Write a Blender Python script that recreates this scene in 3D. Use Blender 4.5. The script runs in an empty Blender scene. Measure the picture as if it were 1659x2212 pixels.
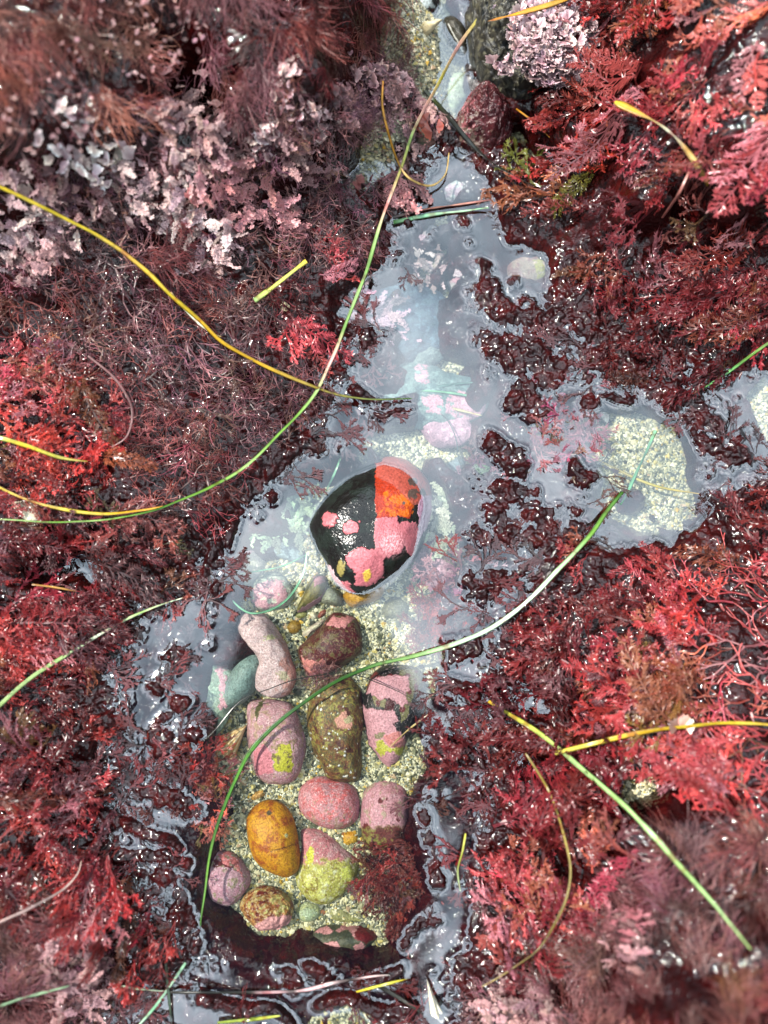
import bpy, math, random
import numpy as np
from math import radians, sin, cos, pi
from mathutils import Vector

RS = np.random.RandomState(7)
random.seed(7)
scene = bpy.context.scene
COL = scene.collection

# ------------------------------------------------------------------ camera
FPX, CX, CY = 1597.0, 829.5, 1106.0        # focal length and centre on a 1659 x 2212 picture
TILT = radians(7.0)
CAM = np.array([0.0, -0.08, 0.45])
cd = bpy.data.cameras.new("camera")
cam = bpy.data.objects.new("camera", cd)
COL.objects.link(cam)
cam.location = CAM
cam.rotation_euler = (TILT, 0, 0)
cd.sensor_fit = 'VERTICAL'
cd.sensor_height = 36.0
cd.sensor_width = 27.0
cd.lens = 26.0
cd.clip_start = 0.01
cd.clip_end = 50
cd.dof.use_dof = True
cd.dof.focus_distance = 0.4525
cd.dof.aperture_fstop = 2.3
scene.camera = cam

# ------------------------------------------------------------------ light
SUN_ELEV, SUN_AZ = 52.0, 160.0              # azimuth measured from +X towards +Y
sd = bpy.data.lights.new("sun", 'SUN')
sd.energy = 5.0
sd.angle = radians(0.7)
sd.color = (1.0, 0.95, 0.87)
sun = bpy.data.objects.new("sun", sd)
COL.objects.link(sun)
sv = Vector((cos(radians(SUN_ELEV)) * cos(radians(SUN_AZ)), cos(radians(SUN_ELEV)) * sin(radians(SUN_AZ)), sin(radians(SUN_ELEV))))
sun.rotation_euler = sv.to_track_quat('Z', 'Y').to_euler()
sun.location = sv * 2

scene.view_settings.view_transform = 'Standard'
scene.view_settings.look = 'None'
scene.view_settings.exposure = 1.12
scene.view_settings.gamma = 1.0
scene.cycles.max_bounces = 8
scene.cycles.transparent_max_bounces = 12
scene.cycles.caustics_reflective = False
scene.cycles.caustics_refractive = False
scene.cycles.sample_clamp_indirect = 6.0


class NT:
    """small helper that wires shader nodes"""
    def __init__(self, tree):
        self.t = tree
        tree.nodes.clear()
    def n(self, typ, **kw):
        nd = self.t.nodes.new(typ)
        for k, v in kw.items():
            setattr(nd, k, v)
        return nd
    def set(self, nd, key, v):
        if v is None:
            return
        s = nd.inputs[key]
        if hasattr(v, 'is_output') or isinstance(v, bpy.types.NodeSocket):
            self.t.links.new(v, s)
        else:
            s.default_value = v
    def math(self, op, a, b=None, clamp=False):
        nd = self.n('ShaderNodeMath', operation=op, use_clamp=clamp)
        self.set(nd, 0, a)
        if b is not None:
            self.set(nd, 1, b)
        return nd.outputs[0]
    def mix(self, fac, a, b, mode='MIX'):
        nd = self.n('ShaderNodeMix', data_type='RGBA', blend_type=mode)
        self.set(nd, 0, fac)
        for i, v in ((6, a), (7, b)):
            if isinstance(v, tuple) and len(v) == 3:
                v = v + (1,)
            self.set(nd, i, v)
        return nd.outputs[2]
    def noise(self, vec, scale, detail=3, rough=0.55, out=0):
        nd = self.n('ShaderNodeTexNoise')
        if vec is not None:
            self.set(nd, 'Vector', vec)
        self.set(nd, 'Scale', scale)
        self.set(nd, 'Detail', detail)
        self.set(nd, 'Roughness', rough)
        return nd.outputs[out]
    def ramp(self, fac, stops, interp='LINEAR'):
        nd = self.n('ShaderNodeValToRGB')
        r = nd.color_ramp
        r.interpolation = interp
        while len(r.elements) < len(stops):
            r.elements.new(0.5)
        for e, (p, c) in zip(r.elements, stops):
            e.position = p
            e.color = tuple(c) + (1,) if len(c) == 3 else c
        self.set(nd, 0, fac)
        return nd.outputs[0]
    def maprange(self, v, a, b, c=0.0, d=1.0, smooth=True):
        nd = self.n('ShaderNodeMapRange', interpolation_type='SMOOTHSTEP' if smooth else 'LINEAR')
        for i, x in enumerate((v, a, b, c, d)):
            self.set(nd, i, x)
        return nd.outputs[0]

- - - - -

• **Instructions to follow**: Leave out the pictures and restate, word for word, the lines from the top of the data through the line containing "COL = scene.collection", both included.

• **Exercise solution**:
Write a Blender Python script that recreates this scene in 3D. Use Blender 4.5. The script runs in an empty Blender scene. Measure the picture as if it were 1659x2212 pixels.
import bpy, math, random
import numpy as np
from math import radians, sin, cos, pi
from mathutils import Vector

RS = np.random.RandomState(7)
random.seed(7)
scene = bpy.context.scene
COL = scene.collection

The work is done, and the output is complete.